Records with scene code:
= = = = = = =

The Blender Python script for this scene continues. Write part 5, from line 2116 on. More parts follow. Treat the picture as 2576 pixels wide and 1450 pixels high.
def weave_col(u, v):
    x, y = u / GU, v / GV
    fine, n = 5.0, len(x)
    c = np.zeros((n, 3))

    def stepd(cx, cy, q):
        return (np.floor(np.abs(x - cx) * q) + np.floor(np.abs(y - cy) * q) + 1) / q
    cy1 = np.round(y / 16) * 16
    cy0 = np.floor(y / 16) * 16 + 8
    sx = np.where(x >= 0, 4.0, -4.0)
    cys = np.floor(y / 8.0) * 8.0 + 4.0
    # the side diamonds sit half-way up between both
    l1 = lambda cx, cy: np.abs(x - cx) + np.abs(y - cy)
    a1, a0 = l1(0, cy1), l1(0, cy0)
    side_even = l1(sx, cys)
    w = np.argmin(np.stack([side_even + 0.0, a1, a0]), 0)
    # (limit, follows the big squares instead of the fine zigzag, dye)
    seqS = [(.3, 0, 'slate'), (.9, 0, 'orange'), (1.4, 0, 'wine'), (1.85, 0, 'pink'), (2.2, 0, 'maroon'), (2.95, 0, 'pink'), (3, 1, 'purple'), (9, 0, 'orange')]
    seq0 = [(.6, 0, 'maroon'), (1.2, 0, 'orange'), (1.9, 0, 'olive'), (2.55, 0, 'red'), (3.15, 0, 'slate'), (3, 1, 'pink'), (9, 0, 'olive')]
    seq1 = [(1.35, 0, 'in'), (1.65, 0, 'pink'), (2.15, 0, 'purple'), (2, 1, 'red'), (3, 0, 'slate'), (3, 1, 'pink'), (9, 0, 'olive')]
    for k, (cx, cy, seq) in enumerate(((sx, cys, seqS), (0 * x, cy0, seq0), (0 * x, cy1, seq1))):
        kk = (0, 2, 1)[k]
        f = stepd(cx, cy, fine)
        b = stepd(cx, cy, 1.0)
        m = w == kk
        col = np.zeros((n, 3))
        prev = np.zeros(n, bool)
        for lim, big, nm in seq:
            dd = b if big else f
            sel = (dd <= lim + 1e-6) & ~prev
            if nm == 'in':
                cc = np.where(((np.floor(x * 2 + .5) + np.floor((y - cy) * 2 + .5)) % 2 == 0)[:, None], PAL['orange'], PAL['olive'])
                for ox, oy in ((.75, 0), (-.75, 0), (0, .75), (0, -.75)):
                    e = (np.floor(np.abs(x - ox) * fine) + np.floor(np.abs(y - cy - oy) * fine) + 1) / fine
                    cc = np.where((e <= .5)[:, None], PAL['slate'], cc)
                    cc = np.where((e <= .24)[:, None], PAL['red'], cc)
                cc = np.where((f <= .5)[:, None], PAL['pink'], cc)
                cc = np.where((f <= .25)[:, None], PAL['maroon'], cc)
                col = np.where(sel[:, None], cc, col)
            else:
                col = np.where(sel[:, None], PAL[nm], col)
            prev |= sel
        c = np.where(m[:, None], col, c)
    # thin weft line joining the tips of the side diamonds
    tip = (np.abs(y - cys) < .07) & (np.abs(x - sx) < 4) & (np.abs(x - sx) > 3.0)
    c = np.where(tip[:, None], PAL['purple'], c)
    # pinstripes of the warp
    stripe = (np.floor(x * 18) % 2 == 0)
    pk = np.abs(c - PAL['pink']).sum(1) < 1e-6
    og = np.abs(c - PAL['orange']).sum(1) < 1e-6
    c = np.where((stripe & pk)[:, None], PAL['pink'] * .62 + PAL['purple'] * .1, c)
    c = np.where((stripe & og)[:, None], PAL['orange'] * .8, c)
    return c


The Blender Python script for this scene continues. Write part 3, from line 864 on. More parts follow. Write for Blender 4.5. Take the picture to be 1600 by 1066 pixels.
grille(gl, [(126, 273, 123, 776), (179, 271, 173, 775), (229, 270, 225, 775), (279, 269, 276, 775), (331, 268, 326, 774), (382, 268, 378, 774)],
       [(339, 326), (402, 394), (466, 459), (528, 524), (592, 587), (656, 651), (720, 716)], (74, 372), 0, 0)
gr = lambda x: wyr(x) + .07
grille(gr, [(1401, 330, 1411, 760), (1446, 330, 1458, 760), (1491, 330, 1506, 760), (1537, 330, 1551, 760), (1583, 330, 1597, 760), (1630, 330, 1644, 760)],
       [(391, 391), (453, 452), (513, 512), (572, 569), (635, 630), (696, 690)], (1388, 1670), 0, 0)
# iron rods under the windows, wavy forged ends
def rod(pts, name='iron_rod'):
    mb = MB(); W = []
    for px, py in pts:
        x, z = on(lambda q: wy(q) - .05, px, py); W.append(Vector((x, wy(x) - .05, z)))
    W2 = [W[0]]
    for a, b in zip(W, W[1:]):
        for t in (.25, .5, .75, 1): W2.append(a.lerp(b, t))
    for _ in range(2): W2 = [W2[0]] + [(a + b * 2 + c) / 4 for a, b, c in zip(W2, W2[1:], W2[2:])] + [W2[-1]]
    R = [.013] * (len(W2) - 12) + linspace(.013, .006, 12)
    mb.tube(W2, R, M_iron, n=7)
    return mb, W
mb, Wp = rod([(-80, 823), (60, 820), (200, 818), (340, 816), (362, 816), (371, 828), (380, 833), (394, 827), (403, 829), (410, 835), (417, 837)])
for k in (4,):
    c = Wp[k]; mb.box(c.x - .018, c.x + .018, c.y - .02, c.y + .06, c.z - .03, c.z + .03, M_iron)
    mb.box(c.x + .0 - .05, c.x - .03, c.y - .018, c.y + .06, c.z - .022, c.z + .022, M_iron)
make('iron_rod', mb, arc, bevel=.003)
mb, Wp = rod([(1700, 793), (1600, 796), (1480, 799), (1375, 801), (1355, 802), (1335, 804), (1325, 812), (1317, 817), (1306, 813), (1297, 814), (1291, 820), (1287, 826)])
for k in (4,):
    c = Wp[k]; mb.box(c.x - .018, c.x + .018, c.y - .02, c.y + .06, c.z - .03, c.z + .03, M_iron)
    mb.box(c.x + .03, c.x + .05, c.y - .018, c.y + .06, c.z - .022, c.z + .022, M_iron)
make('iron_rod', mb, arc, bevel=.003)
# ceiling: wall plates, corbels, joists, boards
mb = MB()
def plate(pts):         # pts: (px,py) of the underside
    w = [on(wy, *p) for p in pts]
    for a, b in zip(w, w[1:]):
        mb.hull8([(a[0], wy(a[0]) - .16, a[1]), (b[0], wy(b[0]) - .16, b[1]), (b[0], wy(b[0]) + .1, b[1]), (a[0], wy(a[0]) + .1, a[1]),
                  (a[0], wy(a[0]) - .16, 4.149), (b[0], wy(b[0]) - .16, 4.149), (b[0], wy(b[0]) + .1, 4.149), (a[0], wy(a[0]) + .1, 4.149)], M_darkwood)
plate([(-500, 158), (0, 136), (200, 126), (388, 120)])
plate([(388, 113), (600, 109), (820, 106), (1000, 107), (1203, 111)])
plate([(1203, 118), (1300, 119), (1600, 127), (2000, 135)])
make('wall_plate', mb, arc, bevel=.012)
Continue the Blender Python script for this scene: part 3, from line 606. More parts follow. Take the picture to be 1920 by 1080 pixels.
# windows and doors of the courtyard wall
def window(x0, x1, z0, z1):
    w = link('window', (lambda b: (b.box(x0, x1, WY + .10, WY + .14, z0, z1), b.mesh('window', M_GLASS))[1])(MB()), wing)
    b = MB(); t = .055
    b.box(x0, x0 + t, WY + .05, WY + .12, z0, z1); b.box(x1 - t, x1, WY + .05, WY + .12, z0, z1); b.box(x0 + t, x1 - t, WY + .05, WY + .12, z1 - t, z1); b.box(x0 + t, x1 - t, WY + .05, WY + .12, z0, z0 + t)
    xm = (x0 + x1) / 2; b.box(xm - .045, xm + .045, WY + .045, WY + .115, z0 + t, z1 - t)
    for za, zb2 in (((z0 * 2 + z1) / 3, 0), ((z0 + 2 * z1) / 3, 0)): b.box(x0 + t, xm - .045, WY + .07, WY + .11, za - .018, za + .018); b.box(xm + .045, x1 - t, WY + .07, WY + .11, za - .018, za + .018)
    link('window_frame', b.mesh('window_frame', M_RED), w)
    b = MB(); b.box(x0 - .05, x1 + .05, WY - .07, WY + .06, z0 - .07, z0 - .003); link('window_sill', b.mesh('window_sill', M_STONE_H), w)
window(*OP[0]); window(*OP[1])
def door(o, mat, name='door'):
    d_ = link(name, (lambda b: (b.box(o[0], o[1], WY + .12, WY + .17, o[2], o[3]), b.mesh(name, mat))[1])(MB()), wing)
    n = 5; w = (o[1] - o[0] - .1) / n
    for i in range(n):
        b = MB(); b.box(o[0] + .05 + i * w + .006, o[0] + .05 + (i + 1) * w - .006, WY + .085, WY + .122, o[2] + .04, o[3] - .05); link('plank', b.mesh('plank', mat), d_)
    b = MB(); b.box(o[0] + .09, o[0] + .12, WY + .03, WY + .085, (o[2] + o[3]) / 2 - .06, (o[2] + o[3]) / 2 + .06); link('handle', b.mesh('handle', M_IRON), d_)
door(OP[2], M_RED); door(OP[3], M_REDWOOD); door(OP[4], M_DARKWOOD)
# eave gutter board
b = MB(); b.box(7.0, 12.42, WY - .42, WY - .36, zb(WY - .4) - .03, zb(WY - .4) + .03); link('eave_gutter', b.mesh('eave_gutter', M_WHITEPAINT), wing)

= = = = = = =

#### WHAT IS BEING ASKED
Return nothing but the lines from the start of the listing above through the line containing "c = np.zeros((n, 3))", exactly as given.

#### ANSWER BELOW
The Blender Python script for this scene continues. Write part 5, from line 2116 on. More parts follow. Treat the picture as 2576 pixels wide and 1450 pixels high.
def weave_col(u, v):
    x, y = u / GU, v / GV
    fine, n = 5.0, len(x)
    c = np.zeros((n, 3))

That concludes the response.